Google’s added a proper full screen display this year, with a hole punch camera and no ugly notches getting in the way of things. But there’s a secret hiding in plain sight, in the form of a speaker under the display.

Anyone who’s looked closely at the Pixel 5 will notice that there’s no obvious speaker grill at the top of the phone. That’s not entirely uncommon, since phone companies are getting incredibly good at hiding them. But in this case, it’s because that grill isn’t actually there; instead it's hiding under the screen.
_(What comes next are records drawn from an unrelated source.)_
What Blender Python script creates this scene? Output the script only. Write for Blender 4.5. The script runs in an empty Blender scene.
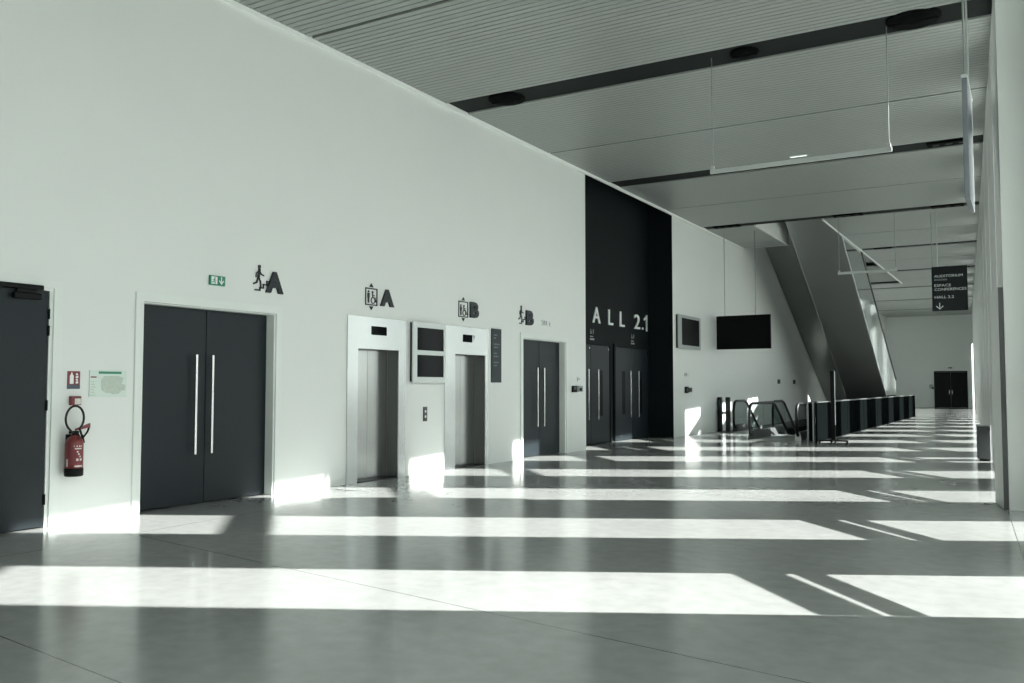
import bpy, math, random
from mathutils import Vector, Matrix
random.seed(7)
scn = bpy.context.scene
COL = scn.collection
R = math.radians

# ------------------------------------------------------------------ camera
cd = bpy.data.cameras.new('camera'); cam = bpy.data.objects.new('camera', cd); COL.objects.link(cam)
cd.sensor_width = 36.0; cd.lens = 880.0 / 1024.0 * 36.0; cd.clip_end = 400
cam.location = (0, 0, 1.5)
cam.rotation_euler = (R(90 + 2.934), 0, R(30.45))
scn.camera = cam

# ------------------------------------------------------------------ sky, sun, exposure
w = bpy.data.worlds.new('sky'); scn.world = w; w.use_nodes = True
wn = w.node_tree.nodes; bg = wn['Background']
bg.inputs['Color'].default_value = (0.90, 0.965, 0.94, 1); bg.inputs['Strength'].default_value = 1.65
ld = bpy.data.lights.new('sun', 'SUN'); ld.energy = 9.6; ld.angle = R(0.6); ld.color = (1.0, 0.985, 0.95)
sun = bpy.data.objects.new('sun', ld); COL.objects.link(sun)
_a = R(27.5)
sun.rotation_euler = Vector((-math.cos(_a), -math.sin(_a), -0.64)).to_track_quat('-Z', 'Y').to_euler()
sun.location = (30, 15, 25)
vs = scn.view_settings
vs.view_transform = 'Standard'; vs.look = 'None'; vs.gamma = 1.0; vs.use_curve_mapping = False
vs.exposure = 1.24
scn.cycles.use_denoising = True
scn.cycles.max_bounces = 10; scn.cycles.diffuse_bounces = 6; scn.cycles.glossy_bounces = 5
scn.cycles.transparent_max_bounces = 12
scn.cycles.sample_clamp_indirect = 40.0

# ------------------------------------------------------------------ materials
def mat(name, col, rough=0.5, metal=0.0, noise=0.0, nscale=6.0, bump=0.0, stretch=None, spec=0.5, rnoise=0.0, emit=0.0):
    m = bpy.data.materials.new(name); m.use_nodes = True
    nt = m.node_tree; b = nt.nodes['Principled BSDF']
    b.inputs['Base Color'].default_value = (*col, 1); b.inputs['Roughness'].default_value = rough
    b.inputs['Metallic'].default_value = metal; b.inputs['Specular IOR Level'].default_value = spec
    if emit:
        b.inputs['Emission Color'].default_value = (*col, 1); b.inputs['Emission Strength'].default_value = emit
    tc = nt.nodes.new('ShaderNodeTexCoord'); mp = nt.nodes.new('ShaderNodeMapping')
    nt.links.new(tc.outputs['Object'], mp.inputs['Vector'])
    if stretch: mp.inputs['Scale'].default_value = stretch
    nz = nt.nodes.new('ShaderNodeTexNoise'); nz.inputs['Scale'].default_value = nscale; nz.inputs['Detail'].default_value = 5
    nt.links.new(mp.outputs['Vector'], nz.inputs['Vector'])
    mx = nt.nodes.new('ShaderNodeMix'); mx.data_type = 'RGBA'
    k = max(noise, 0.01)
    mx.inputs['A'].default_value = (*[c * (1 - k) for c in col], 1); mx.inputs['B'].default_value = (*[min(1, c * (1 + k)) for c in col], 1)
    nt.links.new(nz.outputs['Fac'], mx.inputs['Factor']); nt.links.new(mx.outputs['Result'], b.inputs['Base Color'])
    if rnoise:
        mr = nt.nodes.new('ShaderNodeMapRange'); mr.inputs['To Min'].default_value = max(0, rough - rnoise); mr.inputs['To Max'].default_value = rough + rnoise
        nt.links.new(nz.outputs['Fac'], mr.inputs['Value']); nt.links.new(mr.outputs['Result'], b.inputs['Roughness'])
    if bump:
        bp = nt.nodes.new('ShaderNodeBump'); bp.inputs['Strength'].default_value = bump; bp.inputs['Distance'].default_value = 0.01
        nt.links.new(nz.outputs['Fac'], bp.inputs['Height']); nt.links.new(bp.outputs['Normal'], b.inputs['Normal'])
    return m

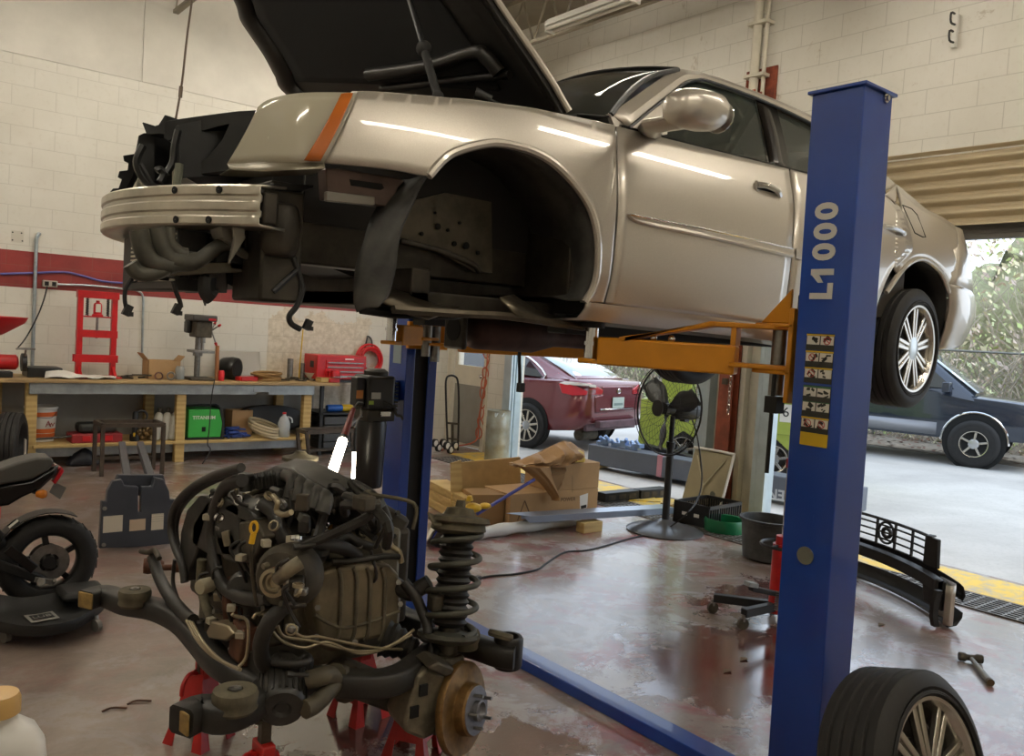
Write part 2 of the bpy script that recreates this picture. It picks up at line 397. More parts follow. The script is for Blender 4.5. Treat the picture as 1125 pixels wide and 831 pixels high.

We know that because Google has published an official hardware diagram of the Pixel 5, showcasing which hardware features are where. The bottom speaker is in its usual place on the base of the phone, but the top speaker is nowhere near the top bezel.

Pixel 5 hardware

(Image credit: Google)

The official imagery suggests that the speaker is right in the middle, one Pixel 5 screen protector has a cut-out suggesting it’s positioned slightly to the left. It’s not clear why the cutout is necessary, since the under-display speaker already has to pump vibrations through the screen itself. Perhaps Google’s trying to make sure nothing interrupts whatever it is you’re listening to.

Under-display speakers aren’t exactly new, and we’ve seen them before on devices like the LG G8, Huawei P30 Pro, and Huawei P40 Pro. That said, they’re not particularly common, with a lot of phone makers instead opting to make their top speakers more discreet and less noticeable. 

An under-display speaker isn’t particularly groundbreaking either, so it’s no surprise Google didn’t bother to tell us about it at the Pixel 5’s launch event. In fact, a lot of people won’t even realise it’s there, which is invariably a good thing.

Hopefully, this is the start of more wide-scale inclusion of under-display speaker tech, taking us a little bit closer to the truly uninterrupted full-screen displays phone makers have been promising us. The OnePlus 7 did this with its pop-up selfie camera, and the Samsung Galaxy S21 could pull this off with an under-display camera, but a recent rumor has cast doubt on this killer upgrade.